⟨

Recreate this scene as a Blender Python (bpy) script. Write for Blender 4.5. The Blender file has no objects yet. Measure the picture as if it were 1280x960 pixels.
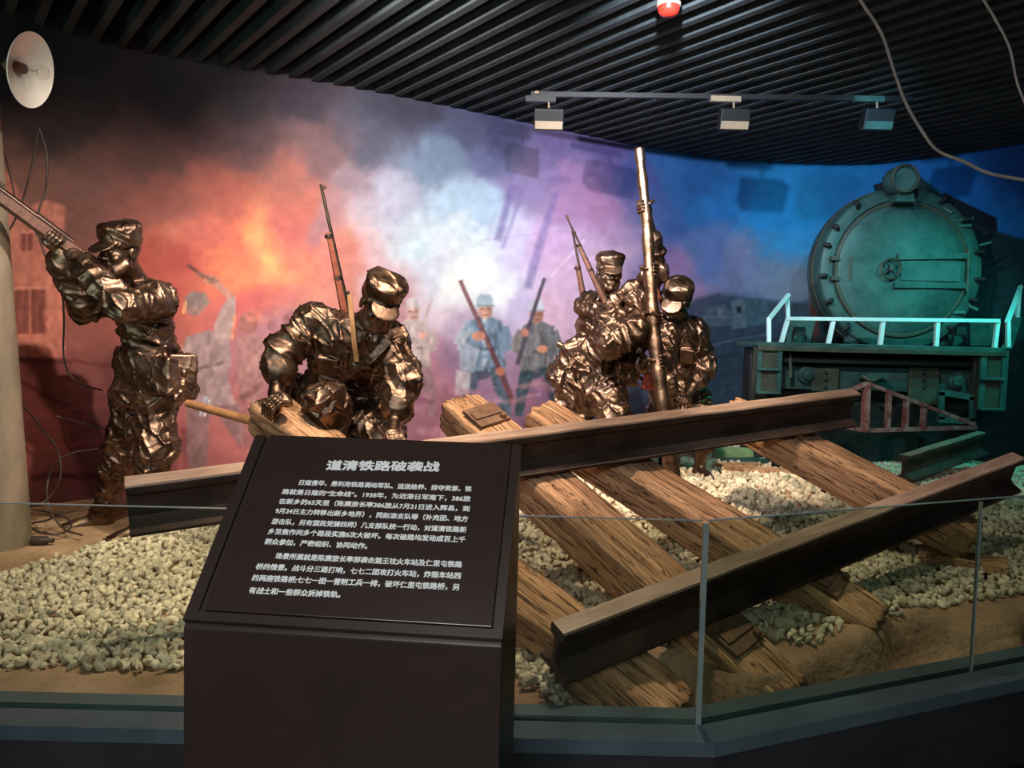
import bpy, math, random
import numpy as np
from mathutils import Matrix, Vector
random.seed(7); rng = np.random.default_rng(7)
D = bpy.data; SC = bpy.context.scene
COL = SC.collection
R = math.radians
# ------------------------------------------------------------------ camera
EYE = np.array([0.0, 0.0, 1.55]); FPX = 950.0
PITCH, ROLL = R(3.3), 0.025
F_ = np.array([0, math.cos(PITCH), -math.sin(PITCH)]); U0 = np.array([0, math.sin(PITCH), math.cos(PITCH)]); R0 = np.array([1.0, 0, 0])
R_ = R0 * math.cos(ROLL) + U0 * math.sin(ROLL); U_ = -R0 * math.sin(ROLL) + U0 * math.cos(ROLL)
cam = D.objects.new('camera', D.cameras.new('camera')); COL.objects.link(cam)
cam.data.lens = 36 * FPX / 1280; cam.data.sensor_width = 36; cam.data.clip_start = 0.05
cam.matrix_world = Matrix(((R_[0], U_[0], -F_[0], EYE[0]), (R_[1], U_[1], -F_[1], EYE[1]), (R_[2], U_[2], -F_[2], EYE[2]), (0, 0, 0, 1)))
SC.camera = cam
def P(px, py, y):
    """point at forward distance y seen in direction (px, py)"""
    d = F_ + R_ * (px - 640) / FPX + U_ * (480 - py) / FPX
    return EYE + d * (y / d[1])
def PZ(px, py, z):
    d = F_ + R_ * (px - 640) / FPX + U_ * (480 - py) / FPX
    return EYE + d * ((z - EYE[2]) / d[2])
# ------------------------------------------------------------------ world, exposure
w = D.worlds.new('world'); SC.world = w; w.use_nodes = True
w.node_tree.nodes['Background'].inputs[0].default_value = (0.50, 0.56, 0.62, 1)
w.node_tree.nodes['Background'].inputs[1].default_value = 0.02
SC.view_settings.view_transform = 'Standard'; SC.view_settings.look = 'None'
SC.view_settings.exposure = 0.0; SC.view_settings.gamma = 1.0
# ------------------------------------------------------------------ lamps
def spot(name, loc, target, power, color, cone=60, blend=0.6, size=0.05):
    l = D.lights.new(name, 'SPOT'); l.energy = power; l.color = color; l.spot_size = R(cone); l.spot_blend = blend; l.shadow_soft_size = size
    o = D.objects.new(name, l); COL.objects.link(o); o.location = loc
    o.rotation_euler = (Vector(target) - Vector(loc)).to_track_quat('-Z', 'Y').to_euler(); o['kind'] = 'helper'
    return o
WARM = (1.0, 0.80, 0.62); NEUT = (1.0, 0.93, 0.88); TEAL = (0.06, 1.0, 0.90); COOL = (0.45, 0.72, 1.0)
spot('mural_spot', (-0.72, 3.4, 3.3), (-0.3, 6.6, 1.65), 700, NEUT, 100, 0.9, 0.03)
spot('mural_spot', (0.62, 3.4, 3.3), (1.9, 8.0, 2.3), 560, (0.80, 0.90, 1.0), 74, 0.9, 0.03)
spot('sky_spot', (2.3, 4.4, 3.3), (3.3, 8.0, 2.3), 150, (0.30, 0.72, 1.0), 52, 0.9, 0.04)
spot('mural_spot', (-0.55, 2.9, 3.3), (-2.75, 5.2, 1.3), 420, (1.0, 0.88, 0.78), 58, 0.9, 0.03)
spot('statue_spot', (-1.25, 2.2, 3.3), (-2.0, 4.2, 1.5), 230, WARM, 46, 0.7, 0.05)
spot('statue_spot', (-0.1, 2.6, 3.35), (-0.8, 3.7, 1.2), 300, WARM, 60, 0.7, 0.05)
spot('statue_spot', (0.55, 2.9, 3.35), (0.85, 5.1, 1.2), 560, WARM, 50, 0.7, 0.05)
spot('track_spot', (0.6, 3.2, 3.35), (0.6, 3.6, 0.7), 190, WARM, 80, 0.9, 0.05)
spot('gravel_spot', (-0.9, 2.9, 3.35), (-1.5, 3.0, 0.4), 170, (1.0, 0.86, 0.70), 75, 0.8, 0.05)
spot('track_spot', (2.0, 3.2, 3.35), (2.1, 4.2, 0.6), 90, (1.0, 0.86, 0.72), 75, 0.9, 0.05)
spot('train_spot', (3.7, 4.7, 3.35), (3.9, 6.8, 1.75), 170, TEAL, 46, 0.9, 0.04)
spot('train_spot', (4.2, 5.2, 3.35), (3.3, 6.3, 1.2), 130, TEAL, 86, 0.8, 0.04)
spot('sign_fill', (-0.5, -0.2, 3.2), (-0.3, 1.55, 1.1), 62, (1.0, 0.95, 0.9), 50, 0.9, 0.08)  # added lamp, unseen, to brighten the sign panel and its text
def area(name, loc, target, power, color, sx, sy):
    l = D.lights.new(name, 'AREA'); l.energy = power; l.color = color; l.shape = 'RECTANGLE'; l.size = sx; l.size_y = sy
    o = D.objects.new(name, l); COL.objects.link(o); o.location = loc
    o.rotation_euler = (Vector(target) - Vector(loc)).to_track_quat('-Z', 'Y').to_euler(); o['kind'] = 'helper'
    return o
area('room_glow', (-0.6, -2.5, 3.0), (0, 2, 0.9), 95, (0.85, 0.93, 1.0), 2.0, 0.6)
spot('ceiling_fill', (-2.9, 1.6, 1.3), (-1.5, 4.4, 3.44), 75, (0.66, 1.0, 0.85), 80, 1.0, 0.2)  # added unseen fill that brightens the slats at upper left
area('ceiling_bounce', (-1.6, 1.4, 1.9), (-1.6, 3.6, 3.6), 9, (0.75, 1.0, 0.92), 1.4, 0.6)
# ------------------------------------------------------------------ noise
def _h(i, j, k, s):
    n = (i * 374761393 + j * 668265263 + k * 2147483647 + s * 1274126177) & 0xffffffff
    n = ((n ^ (n >> 13)) * 1274126177) & 0xffffffff
    n = (n ^ (n >> 16)) & 0xffff
    return n / 65535.0
def vn(p, s=0):
    p = np.asarray(p, dtype=np.float64); i = np.floor(p).astype(np.int64); f = p - i; f = f * f * (3 - 2 * f)
    x, y, z = i[..., 0], i[..., 1], i[..., 2]; fx, fy, fz = f[..., 0], f[..., 1], f[..., 2]
    r = 0
    for a in (0, 1):
        for b in (0, 1):
            for c in (0, 1):
                r = r + _h(x + a, y + b, z + c, s) * (fx if a else 1 - fx) * (fy if b else 1 - fy) * (fz if c else 1 - fz)
    return r
def fbm(p, o=4, s=0):
    r = 0; a = 0.5; t = 0; p = np.asarray(p, dtype=np.float64)
    for q in range(o):
        r = r + a * vn(p * 2 ** q + 17.3 * q, s + q); t += a; a *= 0.5
    return r / t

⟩

§ Stated problem: Images in the data above are to be skipped. Retype all other material exactly.

§ Answer below:
Recreate this scene as a Blender Python (bpy) script. Write for Blender 4.5. The Blender file has no objects yet. Measure the picture as if it were 1280x960 pixels.
import bpy, math, random
import numpy as np
from mathutils import Matrix, Vector
random.seed(7); rng = np.random.default_rng(7)
D = bpy.data; SC = bpy.context.scene
COL = SC.collection
R = math.radians
# ------------------------------------------------------------------ camera
EYE = np.array([0.0, 0.0, 1.55]); FPX = 950.0
PITCH, ROLL = R(3.3), 0.025
F_ = np.array([0, math.cos(PITCH), -math.sin(PITCH)]); U0 = np.array([0, math.sin(PITCH), math.cos(PITCH)]); R0 = np.array([1.0, 0, 0])
R_ = R0 * math.cos(ROLL) + U0 * math.sin(ROLL); U_ = -R0 * math.sin(ROLL) + U0 * math.cos(ROLL)
cam = D.objects.new('camera', D.cameras.new('camera')); COL.objects.link(cam)
cam.data.lens = 36 * FPX / 1280; cam.data.sensor_width = 36; cam.data.clip_start = 0.05
cam.matrix_world = Matrix(((R_[0], U_[0], -F_[0], EYE[0]), (R_[1], U_[1], -F_[1], EYE[1]), (R_[2], U_[2], -F_[2], EYE[2]), (0, 0, 0, 1)))
SC.camera = cam
def P(px, py, y):
    """point at forward distance y seen in direction (px, py)"""
    d = F_ + R_ * (px - 640) / FPX + U_ * (480 - py) / FPX
    return EYE + d * (y / d[1])
def PZ(px, py, z):
    d = F_ + R_ * (px - 640) / FPX + U_ * (480 - py) / FPX
    return EYE + d * ((z - EYE[2]) / d[2])
# ------------------------------------------------------------------ world, exposure
w = D.worlds.new('world'); SC.world = w; w.use_nodes = True
w.node_tree.nodes['Background'].inputs[0].default_value = (0.50, 0.56, 0.62, 1)
w.node_tree.nodes['Background'].inputs[1].default_value = 0.02
SC.view_settings.view_transform = 'Standard'; SC.view_settings.look = 'None'
SC.view_settings.exposure = 0.0; SC.view_settings.gamma = 1.0
# ------------------------------------------------------------------ lamps
def spot(name, loc, target, power, color, cone=60, blend=0.6, size=0.05):
    l = D.lights.new(name, 'SPOT'); l.energy = power; l.color = color; l.spot_size = R(cone); l.spot_blend = blend; l.shadow_soft_size = size
    o = D.objects.new(name, l); COL.objects.link(o); o.location = loc
    o.rotation_euler = (Vector(target) - Vector(loc)).to_track_quat('-Z', 'Y').to_euler(); o['kind'] = 'helper'
    return o
WARM = (1.0, 0.80, 0.62); NEUT = (1.0, 0.93, 0.88); TEAL = (0.06, 1.0, 0.90); COOL = (0.45, 0.72, 1.0)
spot('mural_spot', (-0.72, 3.4, 3.3), (-0.3, 6.6, 1.65), 700, NEUT, 100, 0.9, 0.03)
spot('mural_spot', (0.62, 3.4, 3.3), (1.9, 8.0, 2.3), 560, (0.80, 0.90, 1.0), 74, 0.9, 0.03)
spot('sky_spot', (2.3, 4.4, 3.3), (3.3, 8.0, 2.3), 150, (0.30, 0.72, 1.0), 52, 0.9, 0.04)
spot('mural_spot', (-0.55, 2.9, 3.3), (-2.75, 5.2, 1.3), 420, (1.0, 0.88, 0.78), 58, 0.9, 0.03)
spot('statue_spot', (-1.25, 2.2, 3.3), (-2.0, 4.2, 1.5), 230, WARM, 46, 0.7, 0.05)
spot('statue_spot', (-0.1, 2.6, 3.35), (-0.8, 3.7, 1.2), 300, WARM, 60, 0.7, 0.05)
spot('statue_spot', (0.55, 2.9, 3.35), (0.85, 5.1, 1.2), 560, WARM, 50, 0.7, 0.05)
spot('track_spot', (0.6, 3.2, 3.35), (0.6, 3.6, 0.7), 190, WARM, 80, 0.9, 0.05)
spot('gravel_spot', (-0.9, 2.9, 3.35), (-1.5, 3.0, 0.4), 170, (1.0, 0.86, 0.70), 75, 0.8, 0.05)
spot('track_spot', (2.0, 3.2, 3.35), (2.1, 4.2, 0.6), 90, (1.0, 0.86, 0.72), 75, 0.9, 0.05)
spot('train_spot', (3.7, 4.7, 3.35), (3.9, 6.8, 1.75), 170, TEAL, 46, 0.9, 0.04)
spot('train_spot', (4.2, 5.2, 3.35), (3.3, 6.3, 1.2), 130, TEAL, 86, 0.8, 0.04)
spot('sign_fill', (-0.5, -0.2, 3.2), (-0.3, 1.55, 1.1), 62, (1.0, 0.95, 0.9), 50, 0.9, 0.08)  # added lamp, unseen, to brighten the sign panel and its text
def area(name, loc, target, power, color, sx, sy):
    l = D.lights.new(name, 'AREA'); l.energy = power; l.color = color; l.shape = 'RECTANGLE'; l.size = sx; l.size_y = sy
    o = D.objects.new(name, l); COL.objects.link(o); o.location = loc
    o.rotation_euler = (Vector(target) - Vector(loc)).to_track_quat('-Z', 'Y').to_euler(); o['kind'] = 'helper'
    return o
area('room_glow', (-0.6, -2.5, 3.0), (0, 2, 0.9), 95, (0.85, 0.93, 1.0), 2.0, 0.6)
spot('ceiling_fill', (-2.9, 1.6, 1.3), (-1.5, 4.4, 3.44), 75, (0.66, 1.0, 0.85), 80, 1.0, 0.2)  # added unseen fill that brightens the slats at upper left
area('ceiling_bounce', (-1.6, 1.4, 1.9), (-1.6, 3.6, 3.6), 9, (0.75, 1.0, 0.92), 1.4, 0.6)
# ------------------------------------------------------------------ noise
def _h(i, j, k, s):
    n = (i * 374761393 + j * 668265263 + k * 2147483647 + s * 1274126177) & 0xffffffff
    n = ((n ^ (n >> 13)) * 1274126177) & 0xffffffff
    n = (n ^ (n >> 16)) & 0xffff
    return n / 65535.0
def vn(p, s=0):
    p = np.asarray(p, dtype=np.float64); i = np.floor(p).astype(np.int64); f = p - i; f = f * f * (3 - 2 * f)
    x, y, z = i[..., 0], i[..., 1], i[..., 2]; fx, fy, fz = f[..., 0], f[..., 1], f[..., 2]
    r = 0
    for a in (0, 1):
        for b in (0, 1):
            for c in (0, 1):
                r = r + _h(x + a, y + b, z + c, s) * (fx if a else 1 - fx) * (fy if b else 1 - fy) * (fz if c else 1 - fz)
    return r
def fbm(p, o=4, s=0):
    r = 0; a = 0.5; t = 0; p = np.asarray(p, dtype=np.float64)
    for q in range(o):
        r = r + a * vn(p * 2 ** q + 17.3 * q, s + q); t += a; a *= 0.5
    return r / t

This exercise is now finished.